M.E. Strieby.
* * * * *
The unconscious influence of our missionaries at the South.
In a recent number of The Nineteenth Century, Sir William W. Hunter, an eminent authority, reporting the influence of the missionaries in India, says that among the people to whom they have gone they have built up the most complete confidence and implicit faith in the purity and unselfishness of their motives. He declares that he regards the missionary work of the English as an expiation for wrong-doing, and he believes that the missionary instinct forms the necessary spiritual complement of the aggressive genius of the English race. Sir William also claims that the advance of missionaries in the good opinion of non-Christian peoples is a most striking evidence of their high character and intelligence, and that no class of Englishmen has done so much to make England respected in India as the missionaries, that no class has done so much to awaken the Indian’s intellect and to lessen the dangers of transition from the old state of things to the new.
After this much of condensation of that profound article by the Christian Union, we quote from the author:
“The careless onlooker may have no particular convictions on the subject, and flippant persons may ridicule religious effort in India as elsewhere. But I think that few Indian administrators have passed through high office, and had to deal with the ultimate problems of British government in that country, without feeling the value of the work done by missionaries. Such men gradually realize, as I have realized, that the missionaries do really represent the spiritual side of the new civilization, and of the new life which we are introducing into India.”

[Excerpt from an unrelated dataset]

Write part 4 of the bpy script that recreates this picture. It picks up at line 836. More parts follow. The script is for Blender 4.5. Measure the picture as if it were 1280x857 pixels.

Names and places being changed, it is coming to appear that the whole of this can be said of the Christian workers from the North among the colored people of the South. Besides all of their work that can be told by statistics, and besides all of that in building up character among the Negroes and awakening their intellect and their aspiration for thrift in every sense, they have exerted a profound unconscious influence upon the white people of that Southland. They, too, have built up among the whites a confidence in the purity and unselfishness of their motives. At first they were suspected as emissaries of a political party. By many even of the best people there they were held as necessarily persons of low-down condition and character to be willing to do that “low-down work.” “With our views of the case, how could we believe anything else?” was the answer to the remonstrance against the current mode of treatment. Gradually this feeling has been giving way to one of growing confidence, until for several years such men as Rev. Dr. A.G. Haygood and Mr. G.W. Cable, and such papers as the Memphis Appeal, and such a State Board of Examiners as that of the Atlanta University have been publicly declaring the high intellectual quality and moral standing of these once despised teachers, while many of the most respectable citizens are privately saying the same thing, and multitudes believe it, though making no announcement of the same.